- SOURCE MATERIAL -
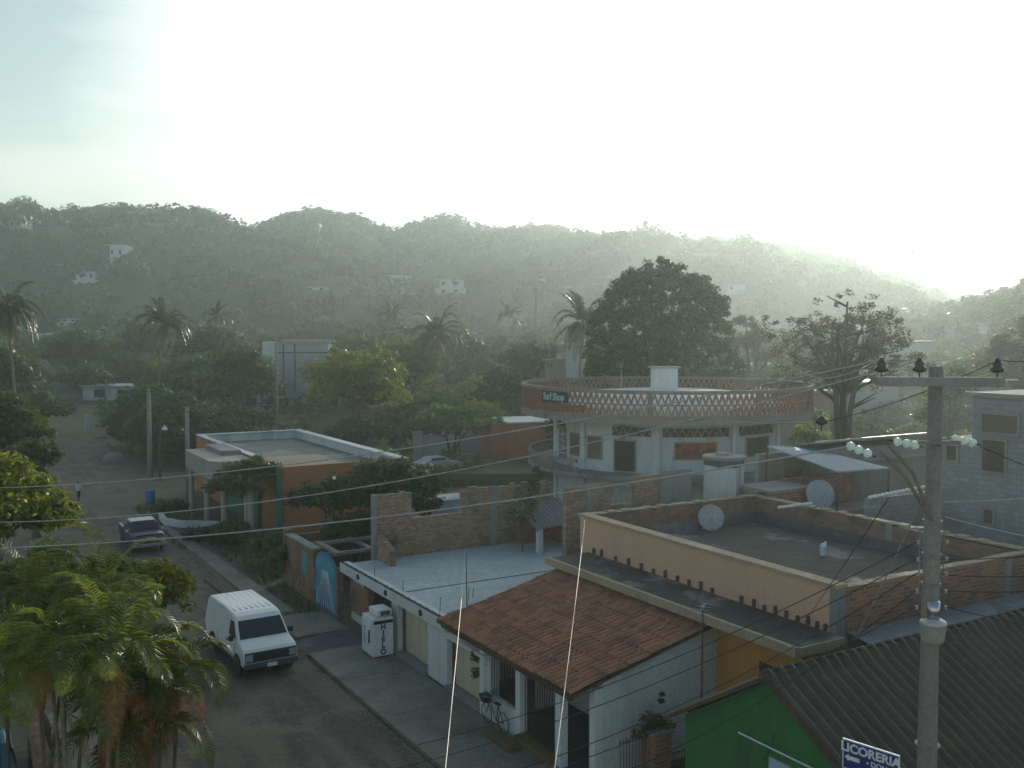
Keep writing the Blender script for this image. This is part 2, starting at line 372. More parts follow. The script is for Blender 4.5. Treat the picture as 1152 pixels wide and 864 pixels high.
for i in range(26):
    a = Vector((random.uniform(11.6, 12.5), random.uniform(46, 64), 0)); r = random.uniform(.05, .14)
mb.tube([(12.3, 47.5, .05), (12.1, 52, .05)], .07, 6)
simple('timber_log', mb, m_wood, 'thin pale log lying along the street edge behind the white van', 'log')
rq = random.Random(17); mb = MB()
for i in range(2600):
    x0, y0 = (rq.uniform(5, 12.65), rq.uniform(22, 78)) if rq.random() < .7 else (12.66-abs(rq.gauss(0, .25)), rq.uniform(22, 70)); r_ = rq.uniform(.015, .06)
    mb.add([(x0-r_, y0, .0), (x0, y0-r_*.8, 0), (x0+r_*.9, y0, 0), (x0, y0+r_, 0), (x0, y0, r_*.7+.006)], [(0, 1, 4), (1, 2, 4), (2, 3, 4), (3, 0, 4)])
tag(mb.build('gravel', m_conc), 'loose stones and grit scattered over the street', 'gravel', kind='stuff')
# grass stuff on lot
rg = random.Random(3); mb = MB()
for i in range(2600):
    if rg.random() < .6: x0, y0 = rg.uniform(12.9, 19), rg.uniform(41.8, 62)
    else: x0, y0 = rg.uniform(12.6, 17), rg.uniform(60, 77)
    if 12.9 < x0 < 14.4 and y0 < 68: continue
    if x0 > 15.3 and y0 < 50: continue
    h = rg.uniform(.1, .35); a = rg.uniform(0, PI); dx, dy = math.cos(a)*.08, math.sin(a)*.08; l = rg.uniform(-.1, .1)
    mb.add([(x0-dx, y0-dy, 0), (x0+dx, y0+dy, 0), (x0+l, y0+l, h)], [(0, 1, 2)])
tag(mb.build('grass', L_dark), 'dark weeds and grass on the empty lot', 'grass', kind='stuff')

# ------------------------------------------------------------------ foliage generators
def leaves(name, mat, clumps, per, size, rs, root, seed=0, up=.5, asp=.55, shell=False):
    r = np.random.default_rng(seed); C = np.array(clumps); n = len(C)*per
    c = np.repeat(C[:, :3], per, 0); rad = np.repeat(C[:, 3], per)
    d = r.normal(size=(n, 3)); d /= np.linalg.norm(d, axis=1)[:, None]
    if shell: d[:, 2] = np.abs(d[:, 2])*1.1-.15
    p = c+d*(rad*r.random(n)**(.1 if shell else .45))[:, None]*np.array([1, 1, .85 if shell else .7])
    nrm = (d*1.6+r.normal(size=(n, 3))*.45) if shell else r.normal(size=(n, 3))+np.array([0, 0, up*2])+d*.8; nrm /= np.linalg.norm(nrm, axis=1)[:, None]
    t = np.cross(nrm, r.normal(size=(n, 3))); t /= np.linalg.norm(t, axis=1)[:, None]; b = np.cross(nrm, t)
    s = (size*r.uniform(.6, 1.3, n)*(np.clip(rad/4.2, .6, 1.15) if shell else 1))[:, None]
    v = np.empty((n, 4, 3)); v[:, 0] = p-t*s; v[:, 1] = p+b*s*asp; v[:, 2] = p+t*s-nrm*s*.25; v[:, 3] = p-b*s*asp
    me = bpy.data.meshes.new(name); me.vertices.add(n*4); me.vertices.foreach_set('co', v.ravel())
    me.loops.add(n*4); me.loops.foreach_set('vertex_index', np.arange(n*4, dtype=np.int32)); me.polygons.add(n)
    me.polygons.foreach_set('loop_start', np.arange(0, n*4, 4, dtype=np.int32)); me.materials.append(mat); me.update(calc_edges=True)
    o = bpy.data.objects.new(name, me); col.objects.link(o)
    if root is not None: o.parent = root
    return o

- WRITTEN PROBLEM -
Reproduce every line above as written, skipping pictures.

- WRITTEN SOLUTION -
Keep writing the Blender script for this image. This is part 2, starting at line 372. More parts follow. The script is for Blender 4.5. Treat the picture as 1152 pixels wide and 864 pixels high.
for i in range(26):
    a = Vector((random.uniform(11.6, 12.5), random.uniform(46, 64), 0)); r = random.uniform(.05, .14)
mb.tube([(12.3, 47.5, .05), (12.1, 52, .05)], .07, 6)
simple('timber_log', mb, m_wood, 'thin pale log lying along the street edge behind the white van', 'log')
rq = random.Random(17); mb = MB()
for i in range(2600):
    x0, y0 = (rq.uniform(5, 12.65), rq.uniform(22, 78)) if rq.random() < .7 else (12.66-abs(rq.gauss(0, .25)), rq.uniform(22, 70)); r_ = rq.uniform(.015, .06)
    mb.add([(x0-r_, y0, .0), (x0, y0-r_*.8, 0), (x0+r_*.9, y0, 0), (x0, y0+r_, 0), (x0, y0, r_*.7+.006)], [(0, 1, 4), (1, 2, 4), (2, 3, 4), (3, 0, 4)])
tag(mb.build('gravel', m_conc), 'loose stones and grit scattered over the street', 'gravel', kind='stuff')
# grass stuff on lot
rg = random.Random(3); mb = MB()
for i in range(2600):
    if rg.random() < .6: x0, y0 = rg.uniform(12.9, 19), rg.uniform(41.8, 62)
    else: x0, y0 = rg.uniform(12.6, 17), rg.uniform(60, 77)
    if 12.9 < x0 < 14.4 and y0 < 68: continue
    if x0 > 15.3 and y0 < 50: continue
    h = rg.uniform(.1, .35); a = rg.uniform(0, PI); dx, dy = math.cos(a)*.08, math.sin(a)*.08; l = rg.uniform(-.1, .1)
    mb.add([(x0-dx, y0-dy, 0), (x0+dx, y0+dy, 0), (x0+l, y0+l, h)], [(0, 1, 2)])
tag(mb.build('grass', L_dark), 'dark weeds and grass on the empty lot', 'grass', kind='stuff')

# ------------------------------------------------------------------ foliage generators
def leaves(name, mat, clumps, per, size, rs, root, seed=0, up=.5, asp=.55, shell=False):
    r = np.random.default_rng(seed); C = np.array(clumps); n = len(C)*per
    c = np.repeat(C[:, :3], per, 0); rad = np.repeat(C[:, 3], per)
    d = r.normal(size=(n, 3)); d /= np.linalg.norm(d, axis=1)[:, None]
    if shell: d[:, 2] = np.abs(d[:, 2])*1.1-.15
    p = c+d*(rad*r.random(n)**(.1 if shell else .45))[:, None]*np.array([1, 1, .85 if shell else .7])
    nrm = (d*1.6+r.normal(size=(n, 3))*.45) if shell else r.normal(size=(n, 3))+np.array([0, 0, up*2])+d*.8; nrm /= np.linalg.norm(nrm, axis=1)[:, None]
    t = np.cross(nrm, r.normal(size=(n, 3))); t /= np.linalg.norm(t, axis=1)[:, None]; b = np.cross(nrm, t)
    s = (size*r.uniform(.6, 1.3, n)*(np.clip(rad/4.2, .6, 1.15) if shell else 1))[:, None]
    v = np.empty((n, 4, 3)); v[:, 0] = p-t*s; v[:, 1] = p+b*s*asp; v[:, 2] = p+t*s-nrm*s*.25; v[:, 3] = p-b*s*asp
    me = bpy.data.meshes.new(name); me.vertices.add(n*4); me.vertices.foreach_set('co', v.ravel())
    me.loops.add(n*4); me.loops.foreach_set('vertex_index', np.arange(n*4, dtype=np.int32)); me.polygons.add(n)
    me.polygons.foreach_set('loop_start', np.arange(0, n*4, 4, dtype=np.int32)); me.materials.append(mat); me.update(calc_edges=True)
    o = bpy.data.objects.new(name, me); col.objects.link(o)
    if root is not None: o.parent = root
    return o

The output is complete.